Every entry that follows should be repeated exactly; drop the images.

* * *

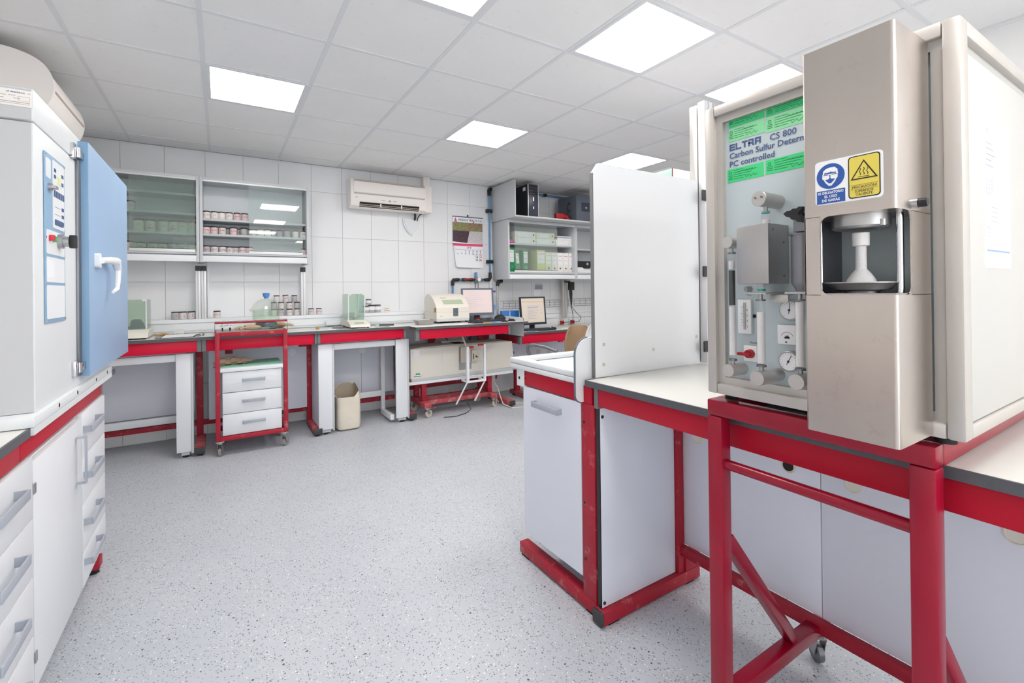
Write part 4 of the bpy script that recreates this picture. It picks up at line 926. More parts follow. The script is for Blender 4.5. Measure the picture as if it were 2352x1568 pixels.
def binder(label, px0, px1, mat_, z0, h, y=YS, depth=.27, lean=0, ring=True, labc='label_white', group='upright binders'):
    x0 = XA(px0, 600, y); x1 = XA(px1, 600, y)-.0015
    t = Thing('binder', label, 'binder', ((x0+x1)/2, y+depth/2, z0), group=group, local=True)
    a, b = -(x1-x0)/2, (x1-x0)/2
    t.p('cover', mat_, G().box(a, b, -depth/2, depth/2, 0, h, .002)); F = FY((0, -depth/2, 0))
    t.p('spine_label', labc, G().frbox(F, a+.012, b-.012, h*.42, h*.92, 0, .001))
    t.p('label_print', 'ink_red', G().frbox(F, a+.018, b-.018, h*.82, h*.84, .001, .0015).frbox(F, a+.018, b-.022, h*.60, h*.61, .001, .0015))
    if ring: t.p('finger_ring', 'chrome', G().lathe((0, -depth/2, h*.22), [(.016, 0), (.016, -.002), (.009, -.002), (.009, 0)], 18, 'y')); t.p('ring_hole', 'dark_hole', G().frdisc(F, 0, h*.22, .009, 0, .0008, 14))
    t.o.rotation_euler = (0, lean, 0); return t
O = lambda zx: 1010+zx/4.9
binder('green binder standing leftmost in the right wall cabinet', O(777), O(845), 'binder_green', bz, .315)
binder('green binder leaning second from left in the right wall cabinet', O(862), O(912), 'binder_green', bz+.006, .262, lean=-.09)
binder('green binder third from left behind the sliding glass', O(937), O(998), 'binder_green', bz, .295)
binder('yellow folder behind the sliding glass in the right wall cabinet', O(1095), O(1188), 'binder_yellow', bz, .30, ring=False)
labs = ['leftmost', 'second', 'third', 'fourth', 'rightmost']
for k, (a, b) in enumerate(((1190, 1261), (1262, 1324), (1325, 1387), (1388, 1449), (1450, 1510))):
    binder(f'cream box file in the lower row, {labs[k]} of five', O(a), O(b), 'binder_cream' if k == 0 else 'binder_white', bz, .277+.0*k, group='cream box files in the lower row')
def lying(label, px0, px1, py0, py1, mat_, z0, y=YS):
    x0 = XA(px0, 540, y); x1 = XA(px1, 540, y)-.002; h = .078
    t = Thing('box_file', label, 'box file', ((x0+x1)/2, y+.12, z0), group='box files lying on the upper shelf', local=True); a, b = -(x1-x0)/2, (x1-x0)/2
    t.p('case', mat_, G().box(a, b, -.12, .12, 0, h, .002)); F = FY((0, -.12, 0)); t.p('spine_label', 'label_white', G().frbox(F, a+.05, b-.10, .01, h-.01, 0, .001))
    t.p('finger_ring', 'chrome', G().lathe((b-.035, -.12, h/2), [(.014, 0), (.014, -.002), (.008, -.002), (.008, 0)], 18, 'y')); t.p('ring_hole', 'dark_hole', G().frdisc(F, b-.035, h/2, .008, 0, .0008, 14)); return t
lying('white box file lying at the lower left of the upper shelf', O(845), O(1082), 0, 0, 'binder_white', 1.970)
lying('white box file lying in the middle of the upper shelf', O(1086), O(1298), 0, 0, 'binder_white', 1.970)
lying('white box file lying at the right of the upper shelf with red note', O(1302), O(1508), 0, 0, 'binder_white', 1.970)
lying('white box file stacked on top at the left of the upper shelf', O(845), O(1082), 0, 0, 'binder_white', 2.049)
lying('cream box file stacked on top in the middle of the upper shelf', O(1086), O(1292), 0, 0, 'binder_cream', 2.049)
lb = ['lowest', 'second', 'third', 'top']
for k in range(4):
    x0, x1 = XA(O(1325), 540, YS)-.006*(k % 2), XA(O(1500), 540, YS)+.008*(k % 3)
    single('notebook', ('paper', 'label_white', 'ink_faint', 'paper')[k], G().box(x0, x1, YS, YS+.2, 2.049+.0125*k, 2.061+.0125*k, .001), f'{lb[k]} notebook of the pile at the right of the upper shelf', 'notebook', ((x0+x1)/2, YS+.1, 2.049+.0125*k), 'pile of notebooks')
single('pink_folder', 'pink', G().box(XA(O(775), 545, 5.03)+.01, XA(O(840), 545, 5.03), 5.04, 5.2, 1.972, 2.0, .004), 'magenta folder at the left end of the upper shelf', 'folder', (3.15, 5.1, 1.97))
single('small_box', 'bag_blue', G().box(3.11, 3.15, 5.06, 5.10, 2.0005, 2.012), 'tiny blue box on the magenta folder', 'box', (3.13, 5.08, 2.0))
t = Thing('instrument_case', 'black case with handle in the rightmost wall cabinet', 'case', (4.42, 5.2, RB+.017))
t.p('case', 'black', G().box(4.25, 4.62, 5.08, 5.3, RB+.10, RB+.19, .012)); t.p('lower_box', 'paper', G().box(4.25, 4.66, 5.06, 5.3, RB+.0165, RB+.098, .004)); t.p('handle', 'black', G().tube([(4.36, 5.08, RB+.10), (4.37, 5.04, RB+.09), (4.47, 5.04, RB+.09), (4.48, 5.08, RB+.10)], .008, 8)); t.p('badge', 'silver', G().lathe((4.46, 5.079, RB+.15), [(.018, 0), (.018, -.003)], 16, 'y'))
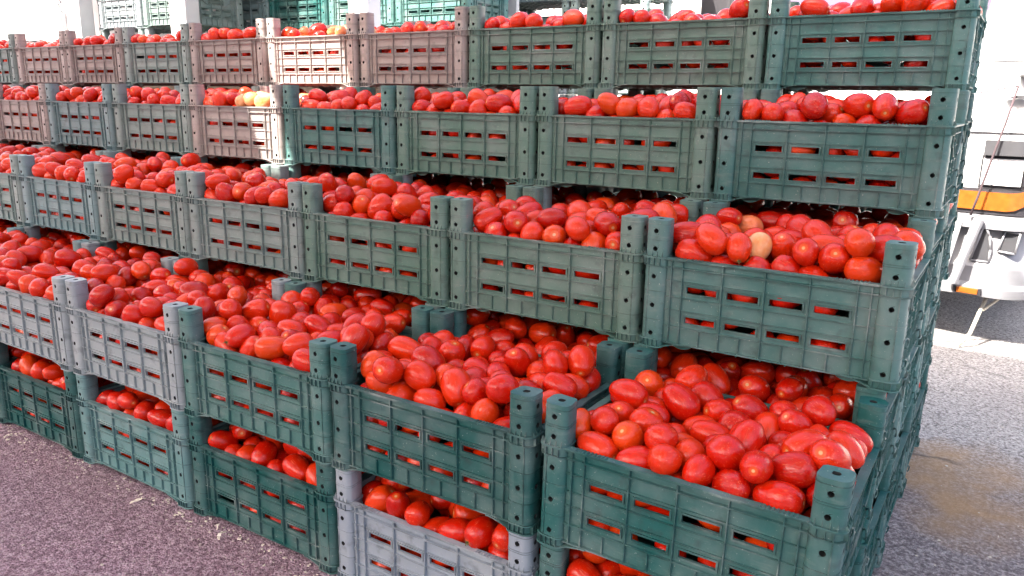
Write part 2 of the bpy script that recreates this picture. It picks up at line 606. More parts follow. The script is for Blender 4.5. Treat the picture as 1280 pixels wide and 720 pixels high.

* * *

**ANSWER TO THE PROBLEM**
Write part 4 of the bpy script that recreates this picture. It picks up at line 926. More parts follow. The script is for Blender 4.5. Measure the picture as if it were 2352x1568 pixels.
def binder(label, px0, px1, mat_, z0, h, y=YS, depth=.27, lean=0, ring=True, labc='label_white', group='upright binders'):
    x0 = XA(px0, 600, y); x1 = XA(px1, 600, y)-.0015
    t = Thing('binder', label, 'binder', ((x0+x1)/2, y+depth/2, z0), group=group, local=True)
    a, b = -(x1-x0)/2, (x1-x0)/2
    t.p('cover', mat_, G().box(a, b, -depth/2, depth/2, 0, h, .002)); F = FY((0, -depth/2, 0))
    t.p('spine_label', labc, G().frbox(F, a+.012, b-.012, h*.42, h*.92, 0, .001))
    t.p('label_print', 'ink_red', G().frbox(F, a+.018, b-.018, h*.82, h*.84, .001, .0015).frbox(F, a+.018, b-.022, h*.60, h*.61, .001, .0015))
    if ring: t.p('finger_ring', 'chrome', G().lathe((0, -depth/2, h*.22), [(.016, 0), (.016, -.002), (.009, -.002), (.009, 0)], 18, 'y')); t.p('ring_hole', 'dark_hole', G().frdisc(F, 0, h*.22, .009, 0, .0008, 14))
    t.o.rotation_euler = (0, lean, 0); return t
O = lambda zx: 1010+zx/4.9
binder('green binder standing leftmost in the right wall cabinet', O(777), O(845), 'binder_green', bz, .315)
binder('green binder leaning second from left in the right wall cabinet', O(862), O(912), 'binder_green', bz+.006, .262, lean=-.09)
binder('green binder third from left behind the sliding glass', O(937), O(998), 'binder_green', bz, .295)
binder('yellow folder behind the sliding glass in the right wall cabinet', O(1095), O(1188), 'binder_yellow', bz, .30, ring=False)
labs = ['leftmost', 'second', 'third', 'fourth', 'rightmost']
for k, (a, b) in enumerate(((1190, 1261), (1262, 1324), (1325, 1387), (1388, 1449), (1450, 1510))):
    binder(f'cream box file in the lower row, {labs[k]} of five', O(a), O(b), 'binder_cream' if k == 0 else 'binder_white', bz, .277+.0*k, group='cream box files in the lower row')
def lying(label, px0, px1, py0, py1, mat_, z0, y=YS):
    x0 = XA(px0, 540, y); x1 = XA(px1, 540, y)-.002; h = .078
    t = Thing('box_file', label, 'box file', ((x0+x1)/2, y+.12, z0), group='box files lying on the upper shelf', local=True); a, b = -(x1-x0)/2, (x1-x0)/2
    t.p('case', mat_, G().box(a, b, -.12, .12, 0, h, .002)); F = FY((0, -.12, 0)); t.p('spine_label', 'label_white', G().frbox(F, a+.05, b-.10, .01, h-.01, 0, .001))
    t.p('finger_ring', 'chrome', G().lathe((b-.035, -.12, h/2), [(.014, 0), (.014, -.002), (.008, -.002), (.008, 0)], 18, 'y')); t.p('ring_hole', 'dark_hole', G().frdisc(F, b-.035, h/2, .008, 0, .0008, 14)); return t
lying('white box file lying at the lower left of the upper shelf', O(845), O(1082), 0, 0, 'binder_white', 1.970)
lying('white box file lying in the middle of the upper shelf', O(1086), O(1298), 0, 0, 'binder_white', 1.970)
lying('white box file lying at the right of the upper shelf with red note', O(1302), O(1508), 0, 0, 'binder_white', 1.970)
lying('white box file stacked on top at the left of the upper shelf', O(845), O(1082), 0, 0, 'binder_white', 2.049)
lying('cream box file stacked on top in the middle of the upper shelf', O(1086), O(1292), 0, 0, 'binder_cream', 2.049)
lb = ['lowest', 'second', 'third', 'top']
for k in range(4):
    x0, x1 = XA(O(1325), 540, YS)-.006*(k % 2), XA(O(1500), 540, YS)+.008*(k % 3)
    single('notebook', ('paper', 'label_white', 'ink_faint', 'paper')[k], G().box(x0, x1, YS, YS+.2, 2.049+.0125*k, 2.061+.0125*k, .001), f'{lb[k]} notebook of the pile at the right of the upper shelf', 'notebook', ((x0+x1)/2, YS+.1, 2.049+.0125*k), 'pile of notebooks')
single('pink_folder', 'pink', G().box(XA(O(775), 545, 5.03)+.01, XA(O(840), 545, 5.03), 5.04, 5.2, 1.972, 2.0, .004), 'magenta folder at the left end of the upper shelf', 'folder', (3.15, 5.1, 1.97))
single('small_box', 'bag_blue', G().box(3.11, 3.15, 5.06, 5.10, 2.0005, 2.012), 'tiny blue box on the magenta folder', 'box', (3.13, 5.08, 2.0))
t = Thing('instrument_case', 'black case with handle in the rightmost wall cabinet', 'case', (4.42, 5.2, RB+.017))
t.p('case', 'black', G().box(4.25, 4.62, 5.08, 5.3, RB+.10, RB+.19, .012)); t.p('lower_box', 'paper', G().box(4.25, 4.66, 5.06, 5.3, RB+.0165, RB+.098, .004)); t.p('handle', 'black', G().tube([(4.36, 5.08, RB+.10), (4.37, 5.04, RB+.09), (4.47, 5.04, RB+.09), (4.48, 5.08, RB+.10)], .008, 8)); t.p('badge', 'silver', G().lathe((4.46, 5.079, RB+.15), [(.018, 0), (.018, -.003)], 16, 'y'))
Write part 2 of the bpy script that recreates this picture. It picks up at line 606. More parts follow. The script is for Blender 4.5. Treat the picture as 1280 pixels wide and 720 pixels high.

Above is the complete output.